- Data extract -

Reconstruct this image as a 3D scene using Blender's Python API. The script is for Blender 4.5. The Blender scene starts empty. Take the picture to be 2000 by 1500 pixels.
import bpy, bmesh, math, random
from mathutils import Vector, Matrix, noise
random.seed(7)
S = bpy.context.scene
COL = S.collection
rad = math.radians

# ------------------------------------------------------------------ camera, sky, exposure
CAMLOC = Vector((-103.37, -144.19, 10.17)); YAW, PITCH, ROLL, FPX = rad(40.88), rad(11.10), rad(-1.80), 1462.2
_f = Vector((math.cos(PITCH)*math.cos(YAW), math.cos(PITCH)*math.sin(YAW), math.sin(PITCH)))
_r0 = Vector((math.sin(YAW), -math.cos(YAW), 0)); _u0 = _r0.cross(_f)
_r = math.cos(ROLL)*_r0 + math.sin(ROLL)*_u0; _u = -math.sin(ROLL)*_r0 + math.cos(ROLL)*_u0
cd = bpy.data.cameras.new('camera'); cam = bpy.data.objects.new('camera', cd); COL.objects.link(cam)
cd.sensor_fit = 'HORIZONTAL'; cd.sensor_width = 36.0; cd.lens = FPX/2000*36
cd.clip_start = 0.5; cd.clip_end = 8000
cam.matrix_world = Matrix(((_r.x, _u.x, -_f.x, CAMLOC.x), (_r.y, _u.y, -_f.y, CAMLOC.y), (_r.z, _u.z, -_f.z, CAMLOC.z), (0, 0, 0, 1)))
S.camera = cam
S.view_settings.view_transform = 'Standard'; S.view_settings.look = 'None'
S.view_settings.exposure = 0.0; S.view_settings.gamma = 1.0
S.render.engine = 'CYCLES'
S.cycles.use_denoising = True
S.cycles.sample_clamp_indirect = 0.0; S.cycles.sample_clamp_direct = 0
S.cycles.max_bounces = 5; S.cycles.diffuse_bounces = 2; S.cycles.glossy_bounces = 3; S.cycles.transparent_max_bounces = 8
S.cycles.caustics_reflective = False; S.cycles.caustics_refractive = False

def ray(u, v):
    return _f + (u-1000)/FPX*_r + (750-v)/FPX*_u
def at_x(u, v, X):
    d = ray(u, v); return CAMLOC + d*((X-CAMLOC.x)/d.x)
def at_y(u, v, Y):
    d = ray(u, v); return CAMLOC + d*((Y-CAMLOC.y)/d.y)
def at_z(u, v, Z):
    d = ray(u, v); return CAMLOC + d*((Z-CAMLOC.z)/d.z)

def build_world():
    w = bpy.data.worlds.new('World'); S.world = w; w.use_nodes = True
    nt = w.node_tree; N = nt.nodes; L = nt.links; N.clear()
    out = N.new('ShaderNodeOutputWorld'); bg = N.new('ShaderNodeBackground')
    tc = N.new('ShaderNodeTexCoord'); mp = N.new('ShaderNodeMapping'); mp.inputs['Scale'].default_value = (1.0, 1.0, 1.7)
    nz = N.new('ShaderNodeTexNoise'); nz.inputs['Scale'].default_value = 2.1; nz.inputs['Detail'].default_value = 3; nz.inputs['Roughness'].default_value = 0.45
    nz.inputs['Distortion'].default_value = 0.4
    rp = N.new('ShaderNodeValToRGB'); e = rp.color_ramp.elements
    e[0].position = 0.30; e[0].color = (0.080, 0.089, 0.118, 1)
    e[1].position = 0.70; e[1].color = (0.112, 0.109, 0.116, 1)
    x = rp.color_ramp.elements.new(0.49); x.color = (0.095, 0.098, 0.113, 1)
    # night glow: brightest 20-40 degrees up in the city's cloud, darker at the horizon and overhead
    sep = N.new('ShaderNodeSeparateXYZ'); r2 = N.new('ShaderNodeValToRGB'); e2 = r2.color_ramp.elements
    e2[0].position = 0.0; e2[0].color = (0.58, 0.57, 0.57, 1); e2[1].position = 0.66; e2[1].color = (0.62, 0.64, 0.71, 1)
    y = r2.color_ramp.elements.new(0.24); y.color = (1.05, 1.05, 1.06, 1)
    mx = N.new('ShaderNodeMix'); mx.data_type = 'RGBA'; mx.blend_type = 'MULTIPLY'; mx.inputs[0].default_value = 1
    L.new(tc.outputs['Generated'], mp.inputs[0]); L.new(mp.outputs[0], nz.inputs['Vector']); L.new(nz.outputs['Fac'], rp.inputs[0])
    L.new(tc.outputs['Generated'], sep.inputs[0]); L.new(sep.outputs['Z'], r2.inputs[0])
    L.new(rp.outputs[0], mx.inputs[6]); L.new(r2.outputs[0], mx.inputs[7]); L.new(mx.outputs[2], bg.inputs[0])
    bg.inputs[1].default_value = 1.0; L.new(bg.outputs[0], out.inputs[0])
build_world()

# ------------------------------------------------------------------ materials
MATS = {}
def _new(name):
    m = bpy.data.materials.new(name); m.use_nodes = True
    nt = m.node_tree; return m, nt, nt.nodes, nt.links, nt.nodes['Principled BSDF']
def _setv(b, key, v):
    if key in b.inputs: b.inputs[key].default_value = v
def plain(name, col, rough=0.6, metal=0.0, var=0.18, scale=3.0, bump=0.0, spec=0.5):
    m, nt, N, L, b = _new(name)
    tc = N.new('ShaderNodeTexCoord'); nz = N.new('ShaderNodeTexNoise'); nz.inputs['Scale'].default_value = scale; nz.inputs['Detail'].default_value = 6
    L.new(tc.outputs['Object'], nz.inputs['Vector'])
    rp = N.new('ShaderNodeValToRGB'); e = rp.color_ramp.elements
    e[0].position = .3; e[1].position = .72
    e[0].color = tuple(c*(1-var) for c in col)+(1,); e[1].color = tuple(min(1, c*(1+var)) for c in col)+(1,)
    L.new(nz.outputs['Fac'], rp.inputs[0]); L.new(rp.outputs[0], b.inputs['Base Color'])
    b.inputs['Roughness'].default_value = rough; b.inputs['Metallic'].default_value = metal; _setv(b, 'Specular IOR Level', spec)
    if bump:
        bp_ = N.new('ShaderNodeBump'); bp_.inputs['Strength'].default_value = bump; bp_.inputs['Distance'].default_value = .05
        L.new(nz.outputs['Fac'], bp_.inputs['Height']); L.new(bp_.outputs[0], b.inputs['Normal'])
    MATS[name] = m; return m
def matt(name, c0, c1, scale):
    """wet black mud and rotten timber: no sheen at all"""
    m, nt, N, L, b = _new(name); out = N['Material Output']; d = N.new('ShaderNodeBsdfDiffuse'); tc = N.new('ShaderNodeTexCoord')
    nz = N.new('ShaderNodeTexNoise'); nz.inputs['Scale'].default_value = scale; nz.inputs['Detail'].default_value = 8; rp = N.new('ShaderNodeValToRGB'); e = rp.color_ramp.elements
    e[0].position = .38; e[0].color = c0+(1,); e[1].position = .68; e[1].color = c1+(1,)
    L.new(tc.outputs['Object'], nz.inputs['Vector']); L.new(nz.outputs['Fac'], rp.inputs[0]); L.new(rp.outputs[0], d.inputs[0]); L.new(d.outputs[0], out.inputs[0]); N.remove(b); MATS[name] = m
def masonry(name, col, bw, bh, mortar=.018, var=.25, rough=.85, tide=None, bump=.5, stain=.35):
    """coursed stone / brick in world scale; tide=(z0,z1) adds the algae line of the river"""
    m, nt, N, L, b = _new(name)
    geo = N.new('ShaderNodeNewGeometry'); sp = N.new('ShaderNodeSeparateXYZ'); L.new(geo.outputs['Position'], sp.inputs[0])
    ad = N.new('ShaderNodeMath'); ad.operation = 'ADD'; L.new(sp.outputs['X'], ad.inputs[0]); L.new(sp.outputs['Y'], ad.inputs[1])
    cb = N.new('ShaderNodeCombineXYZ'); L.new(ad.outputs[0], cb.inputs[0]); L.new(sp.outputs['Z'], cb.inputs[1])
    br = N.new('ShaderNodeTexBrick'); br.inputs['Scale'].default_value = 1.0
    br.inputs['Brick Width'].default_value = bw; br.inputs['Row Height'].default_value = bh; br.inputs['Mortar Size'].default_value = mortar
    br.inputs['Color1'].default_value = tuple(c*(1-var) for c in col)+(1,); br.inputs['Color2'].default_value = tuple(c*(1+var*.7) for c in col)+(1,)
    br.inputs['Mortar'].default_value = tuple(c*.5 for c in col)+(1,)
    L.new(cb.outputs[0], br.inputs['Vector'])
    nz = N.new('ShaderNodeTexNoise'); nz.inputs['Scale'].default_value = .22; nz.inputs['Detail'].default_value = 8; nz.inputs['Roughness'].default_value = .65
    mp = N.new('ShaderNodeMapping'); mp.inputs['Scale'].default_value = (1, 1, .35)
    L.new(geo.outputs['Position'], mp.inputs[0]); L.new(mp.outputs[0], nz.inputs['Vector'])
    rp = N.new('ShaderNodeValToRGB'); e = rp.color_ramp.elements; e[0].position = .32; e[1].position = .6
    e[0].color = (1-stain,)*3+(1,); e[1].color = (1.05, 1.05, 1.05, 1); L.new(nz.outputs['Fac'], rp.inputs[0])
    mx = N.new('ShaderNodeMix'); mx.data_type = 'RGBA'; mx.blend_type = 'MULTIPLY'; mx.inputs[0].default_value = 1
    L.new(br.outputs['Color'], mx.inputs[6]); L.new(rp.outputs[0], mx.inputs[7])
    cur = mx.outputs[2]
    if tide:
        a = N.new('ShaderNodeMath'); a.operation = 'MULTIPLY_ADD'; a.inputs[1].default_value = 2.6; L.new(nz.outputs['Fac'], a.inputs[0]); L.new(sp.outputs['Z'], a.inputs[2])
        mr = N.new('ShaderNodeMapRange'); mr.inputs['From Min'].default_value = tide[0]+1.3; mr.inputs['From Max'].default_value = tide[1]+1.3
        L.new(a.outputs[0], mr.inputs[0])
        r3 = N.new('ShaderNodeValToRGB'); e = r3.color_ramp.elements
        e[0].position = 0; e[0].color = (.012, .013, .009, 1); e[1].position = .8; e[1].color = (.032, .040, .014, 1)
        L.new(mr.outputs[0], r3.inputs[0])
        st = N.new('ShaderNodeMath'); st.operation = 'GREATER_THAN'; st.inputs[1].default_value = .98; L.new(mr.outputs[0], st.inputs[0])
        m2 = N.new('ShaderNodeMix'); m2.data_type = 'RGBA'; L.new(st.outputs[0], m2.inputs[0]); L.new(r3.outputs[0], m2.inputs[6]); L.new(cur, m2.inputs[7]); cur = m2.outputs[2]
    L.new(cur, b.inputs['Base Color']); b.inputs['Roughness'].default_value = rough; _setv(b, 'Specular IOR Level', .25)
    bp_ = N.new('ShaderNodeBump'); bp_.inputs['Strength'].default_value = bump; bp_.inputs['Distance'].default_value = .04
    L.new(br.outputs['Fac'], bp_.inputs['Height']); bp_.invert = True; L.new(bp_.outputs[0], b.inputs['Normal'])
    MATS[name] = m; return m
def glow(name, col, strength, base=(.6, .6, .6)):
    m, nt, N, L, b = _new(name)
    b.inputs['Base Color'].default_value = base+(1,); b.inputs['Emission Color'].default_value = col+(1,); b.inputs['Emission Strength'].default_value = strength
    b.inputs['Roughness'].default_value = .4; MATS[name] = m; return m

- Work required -
Exactly reproduce the lines beginning with the one that contains "e[0].position = 0;" and ending with the last line of the material, both included. Leave out everything else.

- The answer -
        e[0].position = 0; e[0].color = (.012, .013, .009, 1); e[1].position = .8; e[1].color = (.032, .040, .014, 1)
        L.new(mr.outputs[0], r3.inputs[0])
        st = N.new('ShaderNodeMath'); st.operation = 'GREATER_THAN'; st.inputs[1].default_value = .98; L.new(mr.outputs[0], st.inputs[0])
        m2 = N.new('ShaderNodeMix'); m2.data_type = 'RGBA'; L.new(st.outputs[0], m2.inputs[0]); L.new(r3.outputs[0], m2.inputs[6]); L.new(cur, m2.inputs[7]); cur = m2.outputs[2]
    L.new(cur, b.inputs['Base Color']); b.inputs['Roughness'].default_value = rough; _setv(b, 'Specular IOR Level', .25)
    bp_ = N.new('ShaderNodeBump'); bp_.inputs['Strength'].default_value = bump; bp_.inputs['Distance'].default_value = .04
    L.new(br.outputs['Fac'], bp_.inputs['Height']); bp_.invert = True; L.new(bp_.outputs[0], b.inputs['Normal'])
    MATS[name] = m; return m
def glow(name, col, strength, base=(.6, .6, .6)):
    m, nt, N, L, b = _new(name)
    b.inputs['Base Color'].default_value = base+(1,); b.inputs['Emission Color'].default_value = col+(1,); b.inputs['Emission Strength'].default_value = strength
    b.inputs['Roughness'].default_value = .4; MATS[name] = m; return m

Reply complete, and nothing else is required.